Preservice teachers’ attitudes toward the school inclusion of students with emotional and behavioral difficulties



État de publication: Publiée (2019 Janvier )

Type de présentation:

Nom de la rencontre: Symposium « What do I think and do about inclusive education and classroom management of emotional and behavioral difficulties : Portrait of preservice teachers »

Lieu: Hawaii, États-Unis

Résumé: Attitudes about inclusive education is influenced by the type of disability presented by students. Preservice teachers (PT), as for teachers in service, hold more negative attitudes towards the inclusion of students with emotional and behavioral difficulties (EBD) compared to those with learning difficulties (Cook, Cameron & Tankersley, 2007; Haq & Mundia, 2012; Markova, Pit-Ten Cate, Krolak-Schwerdt & Glock, 2016). As numerous studies closely relate attitudes of teachers to their behavior and, moreover, their intervention choice, attitudes can be useful in predicting behavior of PT (MacFarlane & Woolfson, 2013).

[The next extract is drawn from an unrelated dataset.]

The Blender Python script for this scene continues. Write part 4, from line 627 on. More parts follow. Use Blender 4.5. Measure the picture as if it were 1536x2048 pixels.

The aim of this study is to get a more thorough comprehension of attitudes maintained by toward students with EBD by PT. Methods Participants were 1475 PT enrolled in a regular or special teacher education program. They answered the Multidimensional Attitudes Toward Inclusive Education Scale (MATIES : Mahat, 2008) adapted for students with EBD, that measures 3 aspects of attitudes: affective (6 items, α = .80), cognitive (6 items, α = .71) and behavioral (6 items, α = .84) . Results Globally, PT’s attitudes toward inclusion are somewhat positive but vary significantly depending on different aspects of attitudes. Surprisingly, paired t tests revealed that behavioral aspects are significantly more positive than affective and cognitive aspects. ANOVAs revealed significant differences according to gender, training programs (regular versus special education), years of training. No differences are observed according to training received regarding behavioral difficulties, but negative correlations are observed with hours of field experience. Conclusions PT’s attitudes toward inclusion are relatively more positive than negative, and self-report results about behavior attitudes suggest their willingness to support EBD inclusion. However, a systematic decrease in these attitudes over the years, as well as negative relationships between PS teachers' attitudes and hours of field experience, raises questions about the effect of training received and the support offered.